Yo, Taptalk me Wut your Secret is and I’ll Whisper back.


We used to think that mobile was an accelerator for everything that was out there. It made everything more accessible. Some people have even blamed the fall of older platforms, like Myspace, on the lack of mobile ubiquity (at least in part because we all know Myspace had its own issues). Everyone loved Facebook, but once it was available on mobile in a way that integrated with our lives, we loved it more. We are a mobile-centric community of Internet users. If there’s no app for a platform, we aren’t interested anymore. Who has logged onto Pinterest’s mobile website? Do they even have one? App or bust, right?

But aside from the behemoth networks — Facebook, Twitter, Pinterest, and sometimes Instagram, there are more and more offshoots that are not only giving us greater ability to do things we love, but they make us consider new ways to do them. We are constantly challenged to communicate with people in new and profound ways. Mobile is creating new categories of apps and, more importantly, communication. Snapchat is the prime example. Quick photos, disappearing forever. Facebook answered back, most recently, with Slingshot. Path has been trying to be the Facebook for close friends for years. Cyberdust offers temporary communication in text only. The list goes on.

“Anonymous first” was the big push last year. It wasn’t about who you knew. It was about what you had to say. Think of Whisper and Secret and Rumr and Truth and all the other apps that catered to our need to share our innermost thoughts, often with the people closest to us, but without ever telling them we were doing so. Some people announced guilty pleasures others publicly sorted out their sexual orientations and others confessed to moral/ethical transgressions. Secret let us do so directly to those we trusted. Or did we trust them? We didn’t tell them it was us. Secret made sure of it. Whisper let us do it to total strangers so there was no way to trace it back to us. With Truth and Rumr you had the ability to text people your deepest thoughts and not tell them from whom it came. Even Facefeed got in on the action with profile-less photos in a stream so it was the digital equivalent of walking down the street. Meet new people anonymously. See their face and say hello.

But that category has a hard time getting adoption because people have a hard time trusting privacy, thanks to Target, the NSA and a multitude of other breaches. Sure it’s private now but will it stay that way? That’s anyone’s guess. And if that database gets busted wide open, everyone’s personal secrets and thoughts come spilling out all over the digital landscape. But many people put their toes in the water.

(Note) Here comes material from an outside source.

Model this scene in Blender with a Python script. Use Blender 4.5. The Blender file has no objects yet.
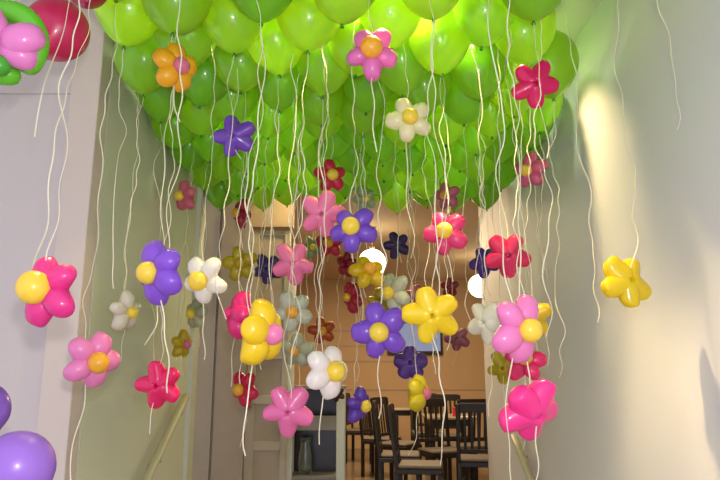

People have the urge to share. Sometimes they just aren’t ready for the transparency. They want to communicate, they want to tell their friends. That will have to mature more.

We’ve seen a recent flood in a new category — speed. The best part of an app is not having to open it at all. Wut’s that you say? The method here is the push notification itself. Why even open the app? Yo, do you Yo? All this does is send a notification that someone said “Yo” to you. You can click and Yo them back if you want. Bro, do you even Yo? Why go into the apps? To send a Yo or a Wut. Taptalk is another one that is slightly more robust. Robust, in this case, only as defined on a scale with Yo and Wut. Take a photo and send it to 1, 10 or 100 people. There’s no ongoing conversation. Tap to take, tap to send, close the app.

Once again we see a new category of app. And people flock to them. Yo has been called the dumbest app in existence by everyone with a blog and a smartphone, yet it’s currently #85 on the top free apps in the app store (and that’s where it’s fallen to). We are doing more and more on our phones as a whole so we want to do less and less individually. Apps need to get out of their own way, just like Apple said iOS7 would do for itself. Make simple — in, message, out.

These are two abilities that challenge the status quo of technological communication. Some will live, most will die, but we will forever change how we want to send our messages.